Mahoney is the founder of Under the Umbrella Bookstore. It is an upcoming community bookstore serving the LGBTQIA+ community in Salt Lake City, Utah. It is the first of its kind in the area.

Fewer than 1% of small businesses in America are certified as LGBT business enterprises. Now, this new business is joining the ranks to open its own inclusive space.

“Under the Umbrella is meant to flip the entire hierarchy of prioritization so that those stories featuring or about black queers, and trans queers and disabled queers are the most important ones," Mahoney said. “What I envision for Under the Umbrella is a space where people can come and do what I did with yourself and those books and you are learning about yourself. You’re having an experience for and with yourself and that book.”

Mahoney's own experiences with books is what has sent her on this journey of self-discovery.

“I started reading more diversly in general and that’s kind of how I realized how diverse life could be and is, but how diverse it could be for me," Mahoney said. “It made me start questioning what I had been talk about gender and sexuality. Because I grew up in a religion where gender is male and female, and it’s eternal and that’s it, and sexually was either straight or gay and one of those was a bad thing to be. Books is how I really found the language to describe a lot of things I had been feeling, but I just hadn’t let myself just think about.”

Mahoney says this space will be safe for those who have nowhere to go.

“There are a lot of queer youth who desperately need acceptance and love," Mahoney said.

She wants to make sure no one is left behind wondering.

“I can’t even imagine what my life would look like if I would have had that when I was younger. If I had been exposed to the love and acceptance that I desperately needed to help me and myself," Mahoney said.

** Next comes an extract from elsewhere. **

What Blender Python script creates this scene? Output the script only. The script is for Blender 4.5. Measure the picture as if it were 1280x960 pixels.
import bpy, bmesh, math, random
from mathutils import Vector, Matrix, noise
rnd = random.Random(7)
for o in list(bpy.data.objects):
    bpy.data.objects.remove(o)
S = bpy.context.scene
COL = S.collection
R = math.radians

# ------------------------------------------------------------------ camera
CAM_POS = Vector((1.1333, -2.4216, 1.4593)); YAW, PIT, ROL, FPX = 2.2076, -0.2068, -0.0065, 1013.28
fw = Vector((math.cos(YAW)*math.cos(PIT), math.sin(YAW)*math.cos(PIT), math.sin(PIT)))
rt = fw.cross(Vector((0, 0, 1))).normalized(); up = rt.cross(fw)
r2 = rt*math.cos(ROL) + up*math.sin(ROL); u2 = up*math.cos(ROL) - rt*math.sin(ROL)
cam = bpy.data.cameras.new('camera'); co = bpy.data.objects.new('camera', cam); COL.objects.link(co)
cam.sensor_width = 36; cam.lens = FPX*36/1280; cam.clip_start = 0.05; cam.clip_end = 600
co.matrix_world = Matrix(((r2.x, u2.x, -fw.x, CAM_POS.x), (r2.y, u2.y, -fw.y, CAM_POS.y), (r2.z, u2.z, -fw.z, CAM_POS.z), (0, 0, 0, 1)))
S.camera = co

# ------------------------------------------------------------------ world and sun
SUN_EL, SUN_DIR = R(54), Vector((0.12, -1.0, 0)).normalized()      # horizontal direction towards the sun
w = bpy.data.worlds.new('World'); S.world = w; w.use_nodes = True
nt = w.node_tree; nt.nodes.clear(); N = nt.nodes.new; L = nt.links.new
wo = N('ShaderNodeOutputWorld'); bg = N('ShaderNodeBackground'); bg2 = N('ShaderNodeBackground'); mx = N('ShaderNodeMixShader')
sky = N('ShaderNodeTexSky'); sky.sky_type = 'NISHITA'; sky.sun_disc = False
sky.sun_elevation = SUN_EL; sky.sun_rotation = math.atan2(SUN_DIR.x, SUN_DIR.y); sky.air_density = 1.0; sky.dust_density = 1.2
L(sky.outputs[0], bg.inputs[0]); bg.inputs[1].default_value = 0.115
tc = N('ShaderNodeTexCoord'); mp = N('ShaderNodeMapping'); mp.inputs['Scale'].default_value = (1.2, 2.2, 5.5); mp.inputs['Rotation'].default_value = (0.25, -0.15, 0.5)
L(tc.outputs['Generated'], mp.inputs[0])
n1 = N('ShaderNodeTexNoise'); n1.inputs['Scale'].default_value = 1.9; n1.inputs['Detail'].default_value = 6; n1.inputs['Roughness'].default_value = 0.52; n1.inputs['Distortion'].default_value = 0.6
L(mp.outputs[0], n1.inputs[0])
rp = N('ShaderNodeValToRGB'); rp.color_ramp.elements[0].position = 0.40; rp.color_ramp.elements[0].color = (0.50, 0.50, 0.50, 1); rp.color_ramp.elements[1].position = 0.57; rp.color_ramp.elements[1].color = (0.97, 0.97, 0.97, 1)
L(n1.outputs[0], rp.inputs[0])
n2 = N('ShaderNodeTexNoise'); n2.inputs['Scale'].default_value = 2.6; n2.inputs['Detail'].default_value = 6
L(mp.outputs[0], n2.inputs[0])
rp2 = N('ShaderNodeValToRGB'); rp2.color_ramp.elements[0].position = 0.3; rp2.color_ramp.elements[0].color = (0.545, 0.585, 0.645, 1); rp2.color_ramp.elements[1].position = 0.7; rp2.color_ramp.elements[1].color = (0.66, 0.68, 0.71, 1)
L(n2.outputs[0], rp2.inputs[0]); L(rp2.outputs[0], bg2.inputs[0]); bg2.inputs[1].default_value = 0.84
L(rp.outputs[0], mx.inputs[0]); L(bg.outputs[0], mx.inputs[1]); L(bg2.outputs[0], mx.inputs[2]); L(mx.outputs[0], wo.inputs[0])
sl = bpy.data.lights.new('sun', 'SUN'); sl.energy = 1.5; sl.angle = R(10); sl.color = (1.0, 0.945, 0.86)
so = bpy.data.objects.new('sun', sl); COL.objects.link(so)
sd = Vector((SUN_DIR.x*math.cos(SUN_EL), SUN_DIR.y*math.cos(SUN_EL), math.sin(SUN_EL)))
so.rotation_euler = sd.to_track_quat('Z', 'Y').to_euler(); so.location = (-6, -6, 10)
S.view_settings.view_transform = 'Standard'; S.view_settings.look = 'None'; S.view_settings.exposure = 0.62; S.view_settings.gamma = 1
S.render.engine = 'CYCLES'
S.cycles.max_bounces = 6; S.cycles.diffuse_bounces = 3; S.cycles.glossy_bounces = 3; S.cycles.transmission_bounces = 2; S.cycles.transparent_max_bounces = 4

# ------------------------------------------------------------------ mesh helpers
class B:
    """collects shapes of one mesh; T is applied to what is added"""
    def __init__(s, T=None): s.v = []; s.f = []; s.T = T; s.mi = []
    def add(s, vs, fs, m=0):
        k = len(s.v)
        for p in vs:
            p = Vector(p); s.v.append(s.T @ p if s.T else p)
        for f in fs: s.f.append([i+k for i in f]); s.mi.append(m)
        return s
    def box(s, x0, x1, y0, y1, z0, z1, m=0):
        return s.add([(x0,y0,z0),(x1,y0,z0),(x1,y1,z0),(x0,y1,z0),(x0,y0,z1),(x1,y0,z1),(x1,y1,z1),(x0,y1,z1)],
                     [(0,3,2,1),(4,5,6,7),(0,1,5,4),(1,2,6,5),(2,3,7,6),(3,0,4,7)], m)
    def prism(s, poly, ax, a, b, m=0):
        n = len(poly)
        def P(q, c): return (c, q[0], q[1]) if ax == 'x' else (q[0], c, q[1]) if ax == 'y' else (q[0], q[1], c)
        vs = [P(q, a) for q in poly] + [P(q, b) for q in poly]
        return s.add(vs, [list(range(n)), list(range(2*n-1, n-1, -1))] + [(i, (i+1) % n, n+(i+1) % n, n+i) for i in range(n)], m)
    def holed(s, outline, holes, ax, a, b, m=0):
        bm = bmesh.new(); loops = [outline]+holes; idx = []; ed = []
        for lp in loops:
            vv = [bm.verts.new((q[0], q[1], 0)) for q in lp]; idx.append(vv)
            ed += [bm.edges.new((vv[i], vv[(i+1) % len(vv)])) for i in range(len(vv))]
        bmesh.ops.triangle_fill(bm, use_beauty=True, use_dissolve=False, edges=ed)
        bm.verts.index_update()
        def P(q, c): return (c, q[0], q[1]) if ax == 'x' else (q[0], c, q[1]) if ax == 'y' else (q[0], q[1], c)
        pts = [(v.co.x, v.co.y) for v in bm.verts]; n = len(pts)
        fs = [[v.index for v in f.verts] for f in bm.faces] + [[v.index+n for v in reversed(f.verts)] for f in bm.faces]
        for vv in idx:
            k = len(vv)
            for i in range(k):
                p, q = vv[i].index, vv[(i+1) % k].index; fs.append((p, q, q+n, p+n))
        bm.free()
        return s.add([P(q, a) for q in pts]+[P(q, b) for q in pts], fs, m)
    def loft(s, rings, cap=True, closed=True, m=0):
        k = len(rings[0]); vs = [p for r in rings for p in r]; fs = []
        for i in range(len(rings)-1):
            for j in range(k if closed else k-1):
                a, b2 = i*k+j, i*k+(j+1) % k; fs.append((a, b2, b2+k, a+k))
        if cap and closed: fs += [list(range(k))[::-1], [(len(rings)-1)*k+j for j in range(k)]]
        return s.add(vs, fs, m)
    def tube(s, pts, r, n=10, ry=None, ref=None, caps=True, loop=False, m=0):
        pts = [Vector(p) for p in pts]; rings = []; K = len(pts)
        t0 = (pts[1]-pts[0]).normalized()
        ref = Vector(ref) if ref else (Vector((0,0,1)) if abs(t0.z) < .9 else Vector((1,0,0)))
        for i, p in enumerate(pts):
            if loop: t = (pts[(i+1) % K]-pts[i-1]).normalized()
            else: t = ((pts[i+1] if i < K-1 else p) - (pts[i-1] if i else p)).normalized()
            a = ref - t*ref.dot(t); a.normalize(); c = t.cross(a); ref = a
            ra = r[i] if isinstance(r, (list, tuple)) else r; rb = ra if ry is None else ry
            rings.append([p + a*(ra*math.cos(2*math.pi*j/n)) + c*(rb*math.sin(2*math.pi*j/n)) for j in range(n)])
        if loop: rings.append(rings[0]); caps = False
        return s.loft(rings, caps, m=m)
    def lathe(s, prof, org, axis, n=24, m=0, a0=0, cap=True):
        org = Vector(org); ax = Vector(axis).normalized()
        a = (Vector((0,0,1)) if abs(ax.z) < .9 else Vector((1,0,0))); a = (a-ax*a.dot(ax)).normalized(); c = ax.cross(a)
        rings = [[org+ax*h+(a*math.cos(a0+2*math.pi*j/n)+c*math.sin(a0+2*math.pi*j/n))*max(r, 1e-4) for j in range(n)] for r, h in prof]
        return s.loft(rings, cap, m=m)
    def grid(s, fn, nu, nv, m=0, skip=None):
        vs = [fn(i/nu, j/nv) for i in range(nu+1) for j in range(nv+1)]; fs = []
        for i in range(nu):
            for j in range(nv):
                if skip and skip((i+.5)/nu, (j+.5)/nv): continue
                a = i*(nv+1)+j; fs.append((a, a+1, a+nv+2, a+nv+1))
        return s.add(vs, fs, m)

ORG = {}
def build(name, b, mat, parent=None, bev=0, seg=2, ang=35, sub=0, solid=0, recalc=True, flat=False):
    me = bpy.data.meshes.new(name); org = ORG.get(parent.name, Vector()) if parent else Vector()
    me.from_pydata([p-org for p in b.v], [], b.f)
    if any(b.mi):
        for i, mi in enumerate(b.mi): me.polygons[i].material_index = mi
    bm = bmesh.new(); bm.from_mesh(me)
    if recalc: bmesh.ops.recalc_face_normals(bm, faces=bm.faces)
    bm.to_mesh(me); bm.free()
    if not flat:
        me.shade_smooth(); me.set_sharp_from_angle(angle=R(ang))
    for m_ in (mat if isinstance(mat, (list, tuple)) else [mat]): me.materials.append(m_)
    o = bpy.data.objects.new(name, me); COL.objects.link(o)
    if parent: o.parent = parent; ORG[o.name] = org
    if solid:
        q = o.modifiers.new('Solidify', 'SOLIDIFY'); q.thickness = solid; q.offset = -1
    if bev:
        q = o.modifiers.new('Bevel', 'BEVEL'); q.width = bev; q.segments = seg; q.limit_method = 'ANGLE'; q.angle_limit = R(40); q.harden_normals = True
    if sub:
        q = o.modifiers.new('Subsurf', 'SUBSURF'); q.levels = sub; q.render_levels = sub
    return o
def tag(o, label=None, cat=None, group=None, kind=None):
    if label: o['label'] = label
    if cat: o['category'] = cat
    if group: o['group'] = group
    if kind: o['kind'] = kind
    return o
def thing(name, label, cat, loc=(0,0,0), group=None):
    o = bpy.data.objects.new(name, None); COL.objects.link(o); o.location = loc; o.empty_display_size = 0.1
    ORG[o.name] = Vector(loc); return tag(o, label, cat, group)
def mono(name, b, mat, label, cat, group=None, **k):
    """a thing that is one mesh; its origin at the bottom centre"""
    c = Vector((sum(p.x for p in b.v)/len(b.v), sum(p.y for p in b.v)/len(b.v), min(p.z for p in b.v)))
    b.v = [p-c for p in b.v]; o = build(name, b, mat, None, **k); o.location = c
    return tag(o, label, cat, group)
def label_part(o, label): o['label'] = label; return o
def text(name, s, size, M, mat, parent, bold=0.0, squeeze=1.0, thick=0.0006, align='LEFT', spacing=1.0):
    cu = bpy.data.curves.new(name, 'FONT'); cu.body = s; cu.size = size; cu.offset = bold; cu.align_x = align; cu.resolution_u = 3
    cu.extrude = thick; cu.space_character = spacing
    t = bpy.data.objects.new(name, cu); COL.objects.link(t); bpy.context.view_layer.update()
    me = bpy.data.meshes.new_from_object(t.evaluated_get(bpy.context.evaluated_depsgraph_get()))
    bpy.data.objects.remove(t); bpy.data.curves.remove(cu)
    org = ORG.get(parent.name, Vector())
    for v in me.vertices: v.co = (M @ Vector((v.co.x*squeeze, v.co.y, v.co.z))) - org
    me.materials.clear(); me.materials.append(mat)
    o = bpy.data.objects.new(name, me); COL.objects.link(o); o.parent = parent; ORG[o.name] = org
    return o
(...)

Members of the community couldn’t agree more.

“I can’t tell you how many people have said those words to me, ‘I wish this space had existed when I was younger," Mahoney said.

People have come together to raise more than $55,000 to make this vision of Under the Umbrella a reality.

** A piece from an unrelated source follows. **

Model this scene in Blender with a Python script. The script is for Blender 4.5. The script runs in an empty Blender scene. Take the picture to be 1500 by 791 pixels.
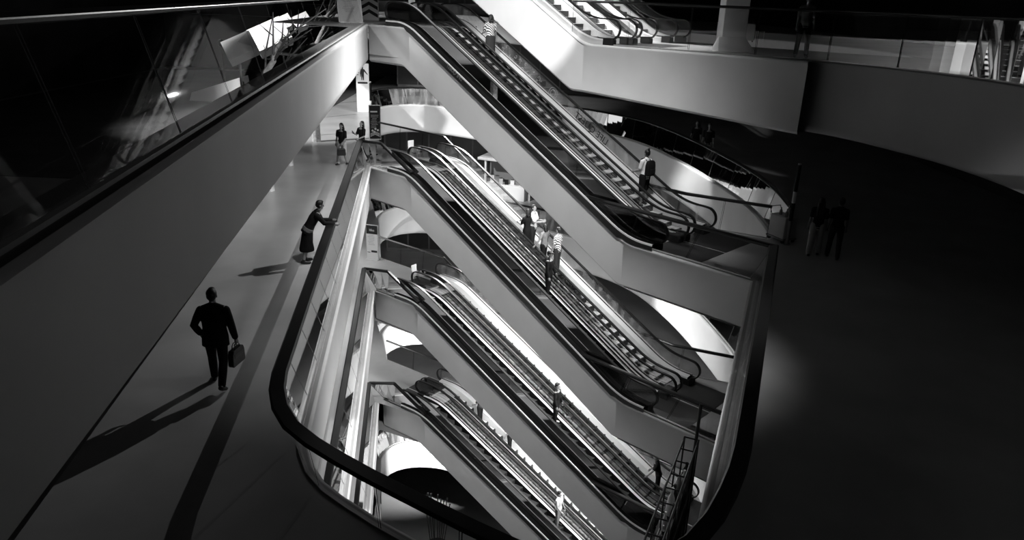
import bpy, bmesh, math, random
from mathutils import Vector, Matrix, Euler
from mathutils.geometry import tessellate_polygon
random.seed(7)
SC = bpy.context.scene
COL = SC.collection
R = math.radians

# ------------------------------------------------------------------ camera
F_PX, PITCH, ROLL, HC = 1100.0, R(20.0), R(2.2), 6.65
cd = bpy.data.cameras.new('camera')
cd.sensor_width = 36.0; cd.lens = 36.0 * F_PX / 1500.0
cd.clip_start = 0.05; cd.clip_end = 300
cam = bpy.data.objects.new('camera', cd); COL.objects.link(cam)
cam.matrix_world = Matrix.Translation((0, 0, HC)) @ Matrix.Rotation(math.pi/2 - PITCH, 4, 'X') @ Matrix.Rotation(ROLL, 4, 'Z')
SC.camera = cam

def at(u, v, z):
    """survey helper: the point of the horizontal plane z seen at (u, v) of the 1500 x 791 photograph"""
    dx, dy = u-750, v-395.5
    c, n = math.cos(-ROLL), math.sin(-ROLL)
    dx, dy = c*dx-n*dy, n*dx+c*dy
    X, Y = dx/F_PX, -dy/F_PX
    c, n = math.cos(PITCH), math.sin(PITCH)
    r = Vector((X, c+Y*n, -n+Y*c)); t = (z-HC)/r.z
    return Vector((r.x*t, r.y*t, z))

# ------------------------------------------------------------------ materials
MATS = {}
def mat(name, v, rough=0.5, metal=0.0, noise=0.0, nscale=3.0, spec=0.5, bump=0.0, bscale=40.0, stretch=None):
    m = bpy.data.materials.new(name); m.use_nodes = True
    nt = m.node_tree; b = nt.nodes['Principled BSDF']
    b.inputs['Base Color'].default_value = (v, v, v, 1)
    b.inputs['Roughness'].default_value = rough
    b.inputs['Metallic'].default_value = metal
    b.inputs['Specular IOR Level'].default_value = spec
    if noise or bump:
        tc = nt.nodes.new('ShaderNodeTexCoord'); mp = nt.nodes.new('ShaderNodeMapping')
        nt.links.new(tc.outputs['Object'], mp.inputs['Vector'])
        if stretch: mp.inputs['Scale'].default_value = stretch
    if noise:
        n = nt.nodes.new('ShaderNodeTexNoise'); n.inputs['Scale'].default_value = nscale; n.inputs['Detail'].default_value = 6
        nt.links.new(mp.outputs['Vector'], n.inputs['Vector'])
        mr = nt.nodes.new('ShaderNodeMapRange')
        mr.inputs['From Min'].default_value = .3; mr.inputs['From Max'].default_value = .7
        mr.inputs['To Min'].default_value = max(0, v*(1-noise)); mr.inputs['To Max'].default_value = min(1, v*(1+noise))
        nt.links.new(n.outputs['Fac'], mr.inputs['Value']); nt.links.new(mr.outputs['Result'], b.inputs['Base Color'])
    if bump:
        n2 = nt.nodes.new('ShaderNodeTexNoise'); n2.inputs['Scale'].default_value = bscale
        nt.links.new(mp.outputs['Vector'], n2.inputs['Vector'])
        bp = nt.nodes.new('ShaderNodeBump'); bp.inputs['Strength'].default_value = bump; bp.inputs['Distance'].default_value = .02
        nt.links.new(n2.outputs['Fac'], bp.inputs['Height']); nt.links.new(bp.outputs['Normal'], b.inputs['Normal'])
    MATS[name] = m; return m
def glass(name, tint, refl=1.0, rough=0.02, grey_mix=0.0):
    m = bpy.data.materials.new(name); m.use_nodes = True
    nt = m.node_tree; nt.nodes.clear()
    o = nt.nodes.new('ShaderNodeOutputMaterial'); mx = nt.nodes.new('ShaderNodeMixShader')
    t = nt.nodes.new('ShaderNodeBsdfTransparent'); t.inputs['Color'].default_value = (tint, tint, tint, 1)
    g = nt.nodes.new('ShaderNodeBsdfGlossy'); g.inputs['Roughness'].default_value = rough
    fr = nt.nodes.new('ShaderNodeFresnel'); fr.inputs['IOR'].default_value = 1.5
    mu = nt.nodes.new('ShaderNodeMath'); mu.operation = 'MULTIPLY'; mu.inputs[1].default_value = refl
    nt.links.new(fr.outputs[0], mu.inputs[0]); nt.links.new(mu.outputs[0], mx.inputs[0])
    src = t
    if grey_mix:
        d = nt.nodes.new('ShaderNodeBsdfDiffuse'); d.inputs['Color'].default_value = (.6, .6, .6, 1)
        src = nt.nodes.new('ShaderNodeMixShader'); tc = nt.nodes.new('ShaderNodeTexCoord'); mp = nt.nodes.new('ShaderNodeMapping'); mp.inputs['Scale'].default_value = (2.2, 2.2, .15)
        nz = nt.nodes.new('ShaderNodeTexNoise'); nz.inputs['Scale'].default_value = 1.3; mr = nt.nodes.new('ShaderNodeMapRange')
        mr.inputs['From Min'].default_value = .4; mr.inputs['From Max'].default_value = .7; mr.inputs['To Min'].default_value = grey_mix*.3; mr.inputs['To Max'].default_value = grey_mix*1.6
        nt.links.new(tc.outputs['Object'], mp.inputs[0]); nt.links.new(mp.outputs[0], nz.inputs['Vector']); nt.links.new(nz.outputs['Fac'], mr.inputs['Value']); nt.links.new(mr.outputs[0], src.inputs[0])
        nt.links.new(t.outputs[0], src.inputs[1]); nt.links.new(d.outputs[0], src.inputs[2])
    nt.links.new(src.outputs[0], mx.inputs[1]); nt.links.new(g.outputs[0], mx.inputs[2]); nt.links.new(mx.outputs[0], o.inputs[0])
    MATS[name] = m; return m
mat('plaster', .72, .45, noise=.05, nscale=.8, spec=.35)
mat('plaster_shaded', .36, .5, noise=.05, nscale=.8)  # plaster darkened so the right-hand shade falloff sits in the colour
mat('soffit', .30, .6, noise=.06, nscale=.7)
mat('concrete', .40, .34, noise=.16, nscale=.55, spec=.5)
mat('landing_metal', .035, .35, metal=.3, noise=.3, nscale=1.2)
mat('black_rail', .008, .32, spec=.4)
mat('black_matte', .012, .7, spec=.2)
mat('rubber', .01, .38, spec=.5)
mat('dark_clad', .05, .25, metal=.6)
mat('joint', .012, .8, spec=.1)
mat('steel', .6, .35, metal=.35, noise=.08, nscale=2, stretch=(.2, 4, 4))
mat('bright_steel', .85, .35, metal=.15)
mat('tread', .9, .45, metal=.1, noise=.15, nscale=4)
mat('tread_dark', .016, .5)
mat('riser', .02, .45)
mat('shopfront', .025, .4, noise=.6, nscale=.5)
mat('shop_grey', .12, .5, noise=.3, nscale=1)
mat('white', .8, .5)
mat('paper', .75, .6)
mat('mid', .2, .5)
mat('pale', .5, .5)
mat('ink', .01, .6)
glass('glass_clear', .86, 1.0)
glass('glass_view', .85, .07)
glass('glass_tint', .8, .8)
glass('glass_smoke', .04, .5)
glass('glass_etched', .8, .15, grey_mix=.2)
glass('glass_far', .6, 1.2, grey_mix=.32)  # streaky grey painted into the far balcony glass in place of reflections
M = MATS

# ------------------------------------------------------------------ mesh builder
class MB:
    def __init__(s): s.v = []; s.f = []; s.m = []
    def add(s, vs, fs, mi=0):
        o = len(s.v); s.v += [tuple(p) for p in vs]
        s.f += [tuple(o+i for i in f) for f in fs]; s.m += [mi]*len(fs); return s
    def box(s, x0, x1, y0, y1, z0, z1, mi=0, T=None):
        vs = [Vector((x, y, z)) for z in (z0, z1) for y in (y0, y1) for x in (x0, x1)]
        if T is not None: vs = [T @ p for p in vs]
        return s.add(vs, [(0,2,3,1), (4,5,7,6), (0,1,5,4), (2,6,7,3), (0,4,6,2), (1,3,7,5)], mi)
    def strip(s, A, B, mi=0):
        n = len(A); return s.add(list(A)+list(B), [(i, i+1, n+i+1, n+i) for i in range(n-1)], mi)
    def loft(s, rings, mi=0, caps=True, closed=True):
        n = len(rings[0]); vs = [p for r in rings for p in r]; fs = []
        for i in range(len(rings)-1):
            for j in range(n if closed else n-1):
                k = (j+1) % n; fs.append((i*n+j, i*n+k, (i+1)*n+k, (i+1)*n+j))
        if caps and closed: fs += [tuple(range(n))[::-1], tuple((len(rings)-1)*n+j for j in range(n))]
        return s.add(vs, fs, mi)
    def sweep(s, path, prof, mi=0, up=Vector((0,0,1)), caps=True, loop=False):
        P = [Vector(p) for p in path]; rings = []; n = len(P)
        for i, p in enumerate(P):
            a = P[i-1] if (i or loop) else P[i]; b = P[(i+1) % n] if (i < n-1 or loop) else P[i]
            t = (b-a).normalized()
            side = t.cross(up)
            side = side.normalized() if side.length > 1e-5 else Vector((1,0,0))
            w = side.cross(t).normalized()
            rings.append([p + side*x + w*y for x, y in prof])
        if loop: rings.append(rings[0]); caps = False
        return s.loft(rings, mi, caps)
    def tube(s, path, r, n=8, mi=0, up=Vector((0,0,1)), caps=True, loop=False):
        return s.sweep(path, [(r*math.cos(2*math.pi*i/n), r*math.sin(2*math.pi*i/n)) for i in range(n)], mi, up, caps, loop)
    def bar(s, a, b, r, n=8, mi=0):
        a, b = Vector(a), Vector(b); up = Vector((0,0,1)) if abs((b-a).normalized().z) < .95 else Vector((1,0,0))
        return s.tube([a, b], r, n, mi, up)
    def lathe(s, prof, n=16, mi=0, T=None):
        rings = []
        for r, z in prof:
            ring = [Vector((r*math.cos(2*math.pi*i/n), r*math.sin(2*math.pi*i/n), z)) for i in range(n)]
            rings.append([T @ p for p in ring] if T is not None else ring)
        return s.loft(rings, mi)
    def prism(s, poly, z0, z1, mi=0):
        return s.loft([[Vector((p[0], p[1], z0)) for p in poly], [Vector((p[0], p[1], z1)) for p in poly]], mi)
    def build(s, name, mats, parent=None, smooth=False, bevel=0, loc=None):
        me = bpy.data.meshes.new(name); me.from_pydata(s.v, [], s.f)
        mats = mats if isinstance(mats, (list, tuple)) else [mats]
        for m in mats: me.materials.append(M[m] if isinstance(m, str) else m)
        me.polygons.foreach_set('material_index', s.m)
        bm = bmesh.new(); bm.from_mesh(me); bmesh.ops.recalc_face_normals(bm, faces=bm.faces)
        bm.to_mesh(me); bm.free()
        if smooth:
            me.polygons.foreach_set('use_smooth', [True]*len(me.polygons))
            me.set_sharp_from_angle(angle=R(40))
        o = bpy.data.objects.new(name, me); COL.objects.link(o)
        if parent: o.parent = parent
        if loc is not None: o.location = loc
        if bevel:
            b = o.modifiers.new('bevel', 'BEVEL'); b.width = bevel; b.segments = 2; b.limit_method = 'ANGLE'
        return o
def tag(o, label=None, cat=None, group=None, kind=None):
    if label: o['label'] = label
    if cat: o['category'] = cat
    if group: o['group'] = group
    if kind: o['kind'] = kind
    return o
def empty(name, loc=(0,0,0), rz=0, label=None, cat=None, group=None):
    o = bpy.data.objects.new(name, None); COL.objects.link(o); o.location = loc; o.rotation_euler = (0,0,rz)
    o.empty_display_size = .2
    return tag(o, label, cat, group)
def struct(o): o['kind'] = 'structure'; return o
def V2(p): return Vector((p[0], p[1]))
def lerp(a, b, t): return a + (b-a)*t
def resample(path, n):
    P = [Vector(p) for p in path]; L = [0]
    for a, b in zip(P, P[1:]): L.append(L[-1]+(b-a).length)
    out = []
    for i in range(n):
        s = L[-1]*i/(n-1); j = 0
        while j < len(P)-2 and L[j+1] < s: j += 1
        d = L[j+1]-L[j]; out.append(P[j].lerp(P[j+1], (s-L[j])/d if d else 0))
    return out
def smooth_path(path, n, it=3):
    """Chaikin corner cutting, ends kept"""
    P = [Vector(p) for p in path]
    for _ in range(it):
        Q = [P[0]]
        for a, b in zip(P, P[1:]): Q += [a.lerp(b, .25), a.lerp(b, .75)]
        Q.append(P[-1]); P = Q
    return resample(P, n)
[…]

“I knew that the space was necessary. I knew that we needed it, but the response from the community has just been amazing," Mahoney said.

Mahoney says Salt Lake City needs businesses like this, but so does every other city. According to the National LGBT Chamber of Commerce, out of the 28 million small businesses across the country, only 909 are officially certified as LGBT Business Enterprises.

“There are only a handful that are specifically queer, but there are a handful that are very queer focused," Mahoney said.

The NGLCC says businesses like these are a vibrant, essential part of the small business engine that makes the economy run.

“There is nothing like this in Utah and I can’t tell you why, like I don’t know," Mahoney said.

That is why she says books and book stores need to be more inclusive nationally and world wide.

“I found it really hard to go into a general bookstore like your Barns and Noble or your local and that just has a general selection of books was hard to find books that were specifically queer or that showed identities that are everywhere but that you don’t necessarily see in books," Mahoney said.

With a house filled with books and items made by LGBTQ+ individuals ready to sell Kaitlyn is ready to welcome all.

“So, however you identify under the LGBTQIA+ queer umbrella, you are welcome under the umbrella," Mahoney said.